I mean, this is astronomical, so to speak.
But if it gets real big, then you have that calamity of somebody stomping.
So I don't think it would be worth my effort to go and say, well, maybe we'll have a little meeting here.
We'll talk about where the inflation is coming from.
No, that's not going to work.
People wouldn't like it, and it would be very chaotic.
There would be some people who could protect themselves, as we all must try to do that.
Protecting against inflation is a big deal.
It's hard and difficult because if you don't have your freedom, you know, it makes it more difficult.

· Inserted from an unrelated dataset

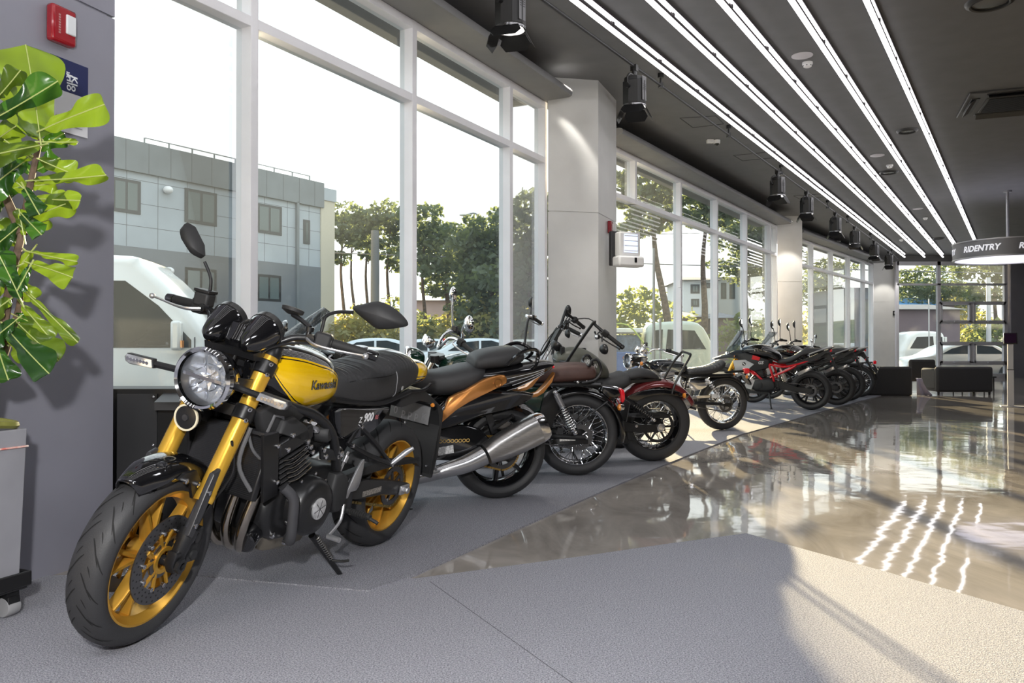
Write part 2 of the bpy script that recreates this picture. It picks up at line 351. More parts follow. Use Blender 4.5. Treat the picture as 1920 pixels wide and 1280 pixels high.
# ================================================================ ceiling fittings
M_led = mat('led_tube', (.9, .9, .9), .4, emit=(1, .985, 1), estr=3.2)
M_ledclip = mat('led_clip', (.04, .03, .035), .5)
U = V((.5282, .8491, 0)); UN = V((.8491, -.5282, 0))       # the light lines' direction and its right hand side
LZ = CH + 3.058
names = ['first linear double light from the windows, nearest the spotlight bar', 'second linear double light from the windows on the charcoal ceiling', 'middle one of the five linear double lights on the ceiling', 'fourth linear double light from the windows, over the dark discs', 'linear double light farthest from the windows, beside the ceiling cassette']
for i, Lt in enumerate((-3.328, -2.765, -2.245, -1.710, -1.154)):
    t1 = (27.3 + .528 * Lt) / .849 if i < 4 else 30.2
    o = UN * Lt; root = thing('linear_ceiling_light', o + U * 10 + V((0, 0, CEIL)), names[i], 'ceiling light', 'linear ceiling lights')
    bs = -root.location
    for z, w in ((LZ, .050), (LZ + .10, .042)):
        m = MB(); a, b = o + U * -3 + V((0, 0, z)) + bs, o + U * t1 + V((0, 0, z)) + bs
        m.tube([a, b], w / 2, 10, 1); m.build('light_tube', M_led, root)
        m = MB(); m.loops([[q + UN * x + V((0, 0, h)) for x, h in ((-.026, .006), (-.026, .030), (.026, .030), (.026, .006), (.022, .006), (.022, .014), (-.022, .014), (-.022, .006))] for q in (a, b)]); m.build('shield_rail', M_ledclip, root, smooth=0)  # black channels added to keep the tubes' light off the ceiling
    m = MB(); m.cyl((0, 0, LZ + .02 - CEIL), (0, 0, -.001), .007, n=6); m.box(V((0, 0, LZ + .05 - CEIL)) + UN * .012, (.03, .03, .03), MX.Rotation(-R(31.9), 3, 'Z')); c0 = m.build('clip', M_ledclip, root)
    for k in range(28):
        c = c0 if not k else c0.copy()
        if k: C.objects.link(c)
        c.parent = root; c.location = o + U * (-2.5 + (t1 + 2.5) * k / 27) + bs + V((0, 0, CEIL))

# bar with the stage spotlights
BL = -3.562; BZ = 4.04
root = thing('spotlight_bar', UN * BL + U * 10 + V((0, 0, CEIL)), 'long thin dark pipe hung below the ceiling beside the windows', 'pipe'); bs = -root.location
m = MB(); m.tube([UN * BL + U * -2 + V((0, 0, BZ)) + bs, UN * BL + U * 30.4 + V((0, 0, BZ)) + bs], .017, 10, 1); m.build('pipe', M_dkmetal, root)
for t in (3.4, 9.0, 11.6, 14.6, 18.6, 21.0, 24.5, 28.8):
    m = MB(); c = UN * BL + U * t + bs; m.cyl(c + V((0, 0, BZ)), c + V((0, 0, CEIL)), .012, n=8); m.cyl(c + V((0, 0, CEIL - .05)), c + V((0, 0, CEIL)), .035, n=12); m.box(c + V((0, 0, BZ)), (.05, .05, .06)); m.build('hanger', M_black, root)
M_spot = mat('spotlight_housing', (.012, .012, .013), .5, .0, stretch=(60, 60, 1), noise=.25, nscale=3)
M_lens = mat('spotlight_lens', (.9, .9, .9), .1, emit=(1, .95, .88), estr=3)
M_door = mat('barn_door_metal', (.02, .02, .021), .3, .5)
spots = []
def make_spot(label):
    r = thing('stage_spotlight', (0, 0, 0), label, 'spotlight', 'spotlights along the bar')
    b = MB(); b.cyl((0, 0, 0), (0, 0, -.09), .03, n=10); b.box((0, 0, 0), (.07, .05, .07)); b.tube([(0, -.14, -.22), (0, -.145, -.13), (0, -.10, -.085), (0, 0, -.08), (0, .10, -.085), (0, .145, -.13), (0, .14, -.22)], .011, 6, 3)
    b.cyl((0, -.16, -.22), (0, -.12, -.22), .025, n=10); b.build('yoke', M_black, r)
    b = MB(); b.lathe([(0, .075), (.012, .108), (.05, .115), (.06, .128), (.30, .128), (.31, .122)], (0, 0, -.095), (0, 0, -1), 8); b.build('housing', M_spot, r, smooth=20)
    b = MB(); b.box((.121, 0, -.24), (.006, .085, .26)); pl = b.build('side_plate', mat('spotlight_plate', (.16, .16, .17), .4, .3), r, bev=.004)
    b = MB(); [b.box((.1245, 0, -.20 - .018 * k), (.002, .065, .006)) for k in range(4)]; b.build('vent_slots', M_black, pl)
    b = MB(); b.lathe([(0, .118), (.012, .118)], (0, 0, -.408), (0, 0, -1), 24); b.build('lens', M_lens, r)
    b = MB(); b.ring([(0, .118), (0, .128), (.02, .128), (.02, .118)], (0, 0, -.405), (0, 0, -1), 24); b.build('front_ring', mat('spot_ring', (.25, .25, .26), .2, .9), r)
    for k, (ln, wd, an) in enumerate(((.16, .115, 28), (.13, .13, 34), (.16, .115, 24), (.13, .13, 36))):
        b = MB(); q = MX.Rotation(k * math.pi / 2 + .4, 3, 'Z'); s_, c_ = math.sin(R(an)), math.cos(R(an))
        p = [(.115, -wd * .75, -.425), (.115, wd * .75, -.425), (.115 + ln * s_ * .55, wd * 1.0, -.425 - ln * c_ * .55), (.115 + ln * s_, wd * .7, -.425 - ln * c_), (.115 + ln * s_, -wd * .7, -.425 - ln * c_), (.115 + ln * s_ * .55, -wd * 1.0, -.425 - ln * c_ * .55)]
        b.add([q @ V(x) for x in p] + [q @ (V(x) + V((.003, 0, .003))) for x in p], [(0, 1, 2, 3, 4, 5), (11, 10, 9, 8, 7, 6)] + [(i, (i + 1) % 6, (i + 1) % 6 + 6, i + 6) for i in range(6)]); b.build('barn_door', M_door, r, smooth=0)
    return r
sl_ = ['large black spotlight at the top edge, nearest the camera', 'second black spotlight along the bar, hanging in front of the first pillar', 'third spotlight along the bar, beside the dome camera', 'fourth spotlight along the bar, above the second pillar', 'fifth spotlight along the bar, just right of the second pillar', 'sixth spotlight along the bar, over the far windows', 'seventh spotlight along the bar, left of the last pillar', 'last spotlight at the far end of the bar, on the last pillar']
def bar_at(px):
    q = (px - 960) / F; o = UN * BL; return o + U * ((o.x - q * o.y) / (q * U.y - U.x)) + V((0, 0, BZ))
proto = None
for i, (px, rz) in enumerate(((957, -38), (1190, -38), (1459, -62), (1513, -48), (1567, -52), (1603, -40), (1640, -60), (1667, -50))):
    s = make_spot(sl_[i]) if i == 0 else dup(proto); proto = proto or s; s['label'] = sl_[i]
    s.location = bar_at(px) - V((0, 0, .02)); s.rotation_euler = (0, 0, R(rz))
for x, y, e_ in ((.62, 9.36, 130), (6.62, 19.05, 110), (12.8, 27.5, 110)):
    l = lamp('pillar_washer', 'SPOT', (x, y, CEIL - .03), (x + .03, y + (.12 if y < 12 else .75), 0), e_, (1, .95, .86), .05); l.data.spot_size = R(62); l.data.spot_blend = .25
for px, aim in ((957, (-.4, 7.6, 0)), (1190, (.9, 9.7, 2.2))):
    p = bar_at(px); l = lamp('spotlight_beam', 'SPOT', p - V((0, 0, .46)), (p.x + .0, p.y + .25, 0), 60, (1, .95, .88), .08); l.data.spot_size = R(75); l.data.spot_blend = .5

def ceil_at(px, py): return ground(px, py, CEIL)
M_disc = mat('speaker_grille', (.62, .60, .64), .6, noise=.05, nscale=300)
for px, py, lb in ((1504, 104, 'largest pale round ceiling speaker, above the nearest smoke detector'), (1645, 291, 'pale round ceiling speaker halfway along the lights'), (1721, 391, 'small pale round ceiling speaker toward the far wall')):
    p = ceil_at(px, py); b = MB(); b.lathe([(0, .112), (.006, .112), (.009, .105)], (0, 0, 0), (0, 0, -1), 36); o = b.build('ceiling_speaker', M_disc); o.location = p; tag(o, lb, 'speaker', 'round ceiling speakers')
M_hole = mat('downlight_recess', (.02, .02, .02), .4); M_ringg = mat('downlight_ring', (.04, .04, .04), .4, .2)
for px, py, r_, lb in ((1856, 3, .21, 'round dark downlight cut by the top edge'), (1701, 244, .15, 'round dark downlight halfway along the lights'), (1666, 322, .17, 'round dark ring downlight just behind the second smoke detector'), (1760, 446, .17, 'round dark downlight toward the ring sign')):
    p = ceil_at(px, py); rt = thing('downlight', p, lb, 'downlight', 'dark round downlights')
    b = MB(); b.ring([(0, r_ * .72), (0, r_), (.015, r_ * .97), (.035, r_ * .80), (.03, r_ * .72)], (0, 0, 0), (0, 0, -1), 40); b.build('trim_ring', M_ringg, rt)
    b = MB(); b.lathe([(0, r_ * .71), (.012, r_ * .70), (.02, r_ * .45)], (0, 0, 0), (0, 0, -1), 32); b.build('lamp_face', mat('downlight_lens', (.10, .10, .095), .25), rt)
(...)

There are some people trying to protect against the problems that we had in the 1930s, and the very first thing that Roosevelt did was confiscate the gold from the people, turn it over to the government, and then they devalued and inflated the currency.

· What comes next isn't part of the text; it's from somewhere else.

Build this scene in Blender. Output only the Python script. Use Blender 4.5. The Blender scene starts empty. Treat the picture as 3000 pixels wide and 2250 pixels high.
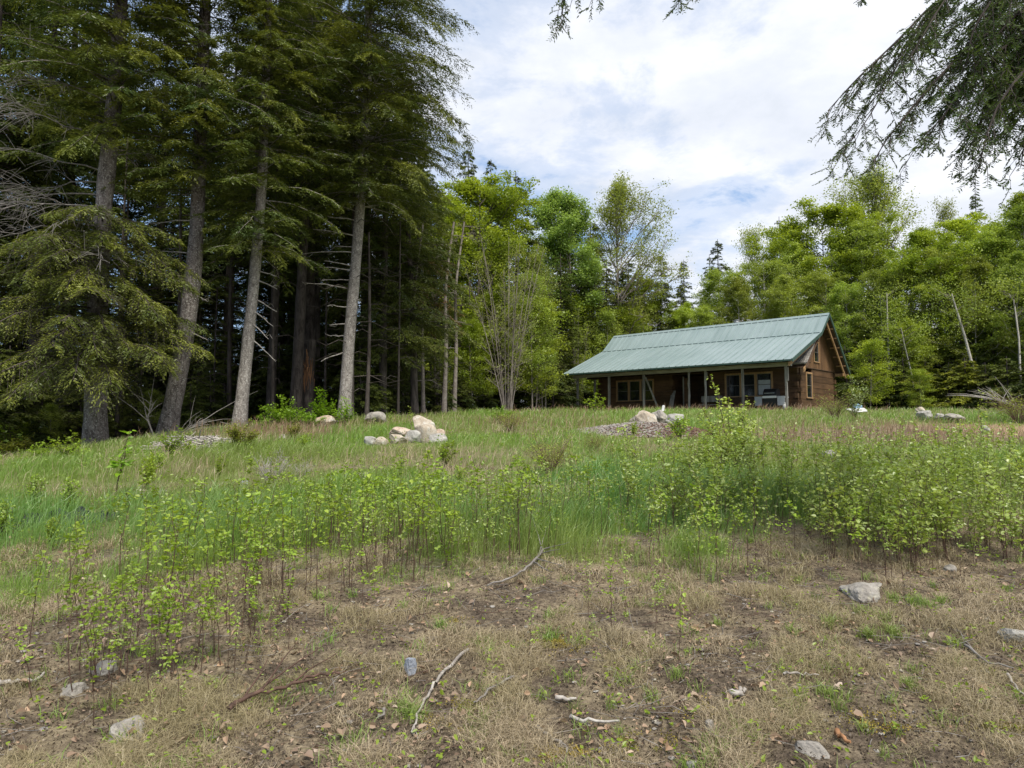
import bpy, math, random
import numpy as np
from mathutils import Vector

R = math.radians
scene = bpy.context.scene
COL = scene.collection

# ------------------------------------------------------------ camera, sky, sun, exposure
FPX = 1986.8                      # focal length in pixels of the 3000 px wide photograph
PITCH = R(3.544)
EYE = 1.6
cam_d = bpy.data.cameras.new('camera')
cam_d.sensor_width = 36.0
cam_d.lens = 36.0 * FPX / 3000.0
cam_d.clip_start = 0.05
cam_d.clip_end = 2000
cam = bpy.data.objects.new('camera', cam_d)
COL.objects.link(cam)
cam.location = (0, 0, EYE)
cam.rotation_euler = (R(90) + PITCH, 0, 0)
scene.camera = cam

SUN_ELEV, SUN_AZ = R(58), R(157)  # azimuth measured clockwise from +Y: behind the camera

world = bpy.data.worlds.new('World')
scene.world = world
world.use_nodes = True
wn, wl = world.node_tree.nodes, world.node_tree.links
wn.clear()


def N(nt, t, **kw):
    n = nt.nodes.new(t)
    for k, v in kw.items():
        if k == 'inp':
            for a, b in v.items():
                n.inputs[a].default_value = b
        else:
            setattr(n, k, v)
    return n


def math_node(nt, op, a, b=None, clamp=False):
    n = nt.nodes.new('ShaderNodeMath')
    n.operation = op
    n.use_clamp = clamp
    for i, v in enumerate((a, b)):
        if v is None:
            continue
        if hasattr(v, 'links'):
            nt.links.new(v, n.inputs[i])
        else:
            n.inputs[i].default_value = v
    return n.outputs[0]


def ramp(nt, fac, stops, interp='LINEAR'):
    n = nt.nodes.new('ShaderNodeValToRGB')
    n.color_ramp.interpolation = interp
    el = n.color_ramp.elements
    while len(el) < len(stops):
        el.new(0.5)
    for e, (p, c) in zip(el, stops):
        e.position = p
        e.color = (c[0], c[1], c[2], 1) if hasattr(c, '__len__') else (c, c, c, 1)
    nt.links.new(fac, n.inputs[0])
    return n.outputs[0]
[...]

So it's one of the reasons why I always go back.
You want your freedom to be responsible for yourself and accept that responsibility at the same time, That you can do what you want, but you have to protect yourself.

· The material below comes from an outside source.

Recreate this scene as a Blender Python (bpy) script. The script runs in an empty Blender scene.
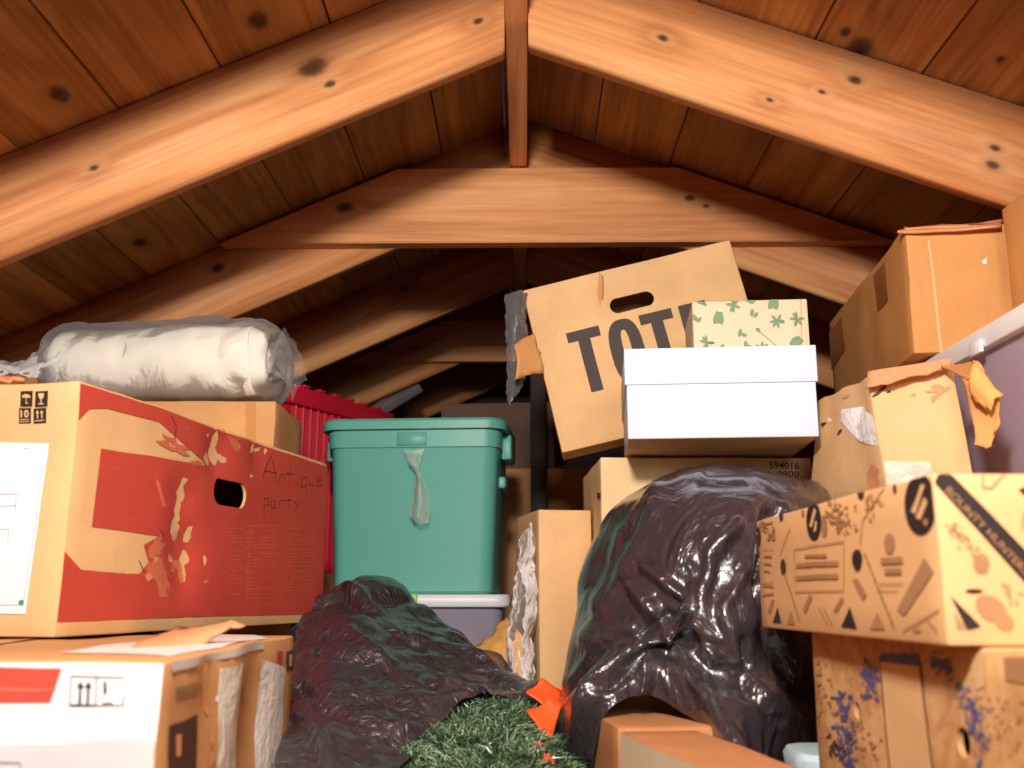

And if you have trouble, you have to be responsible for that.
And that is very difficult.
But that's what we have to have because if you do all the things, we can list six or seven things that people have done to try to protect against the encroachment of government when they try to save a system that's not deserving of being saved.
That is like the monetary system, and do whatever you can because the more they try to save by printing money, the more difficult it's going to be.
So, that is the reason.
So, it is going to be the principle of liberty, which includes, of course, once again, a currency which is illegal to counterfeit.
The founders actually believed if you were a counterfeit of the government's money that they were going to issue the death penalty for doing that.
They thought the counterfeiting of money was a serious matter, but they didn't point out the Fed back then.
They were still arguing about whether we should have a Fed.
But anyway, we're where we are right now, and I'm still arguing the case that you need sound money and freedom to solve our problems.
Want to thank everybody for tuning in today to the Liberty Report.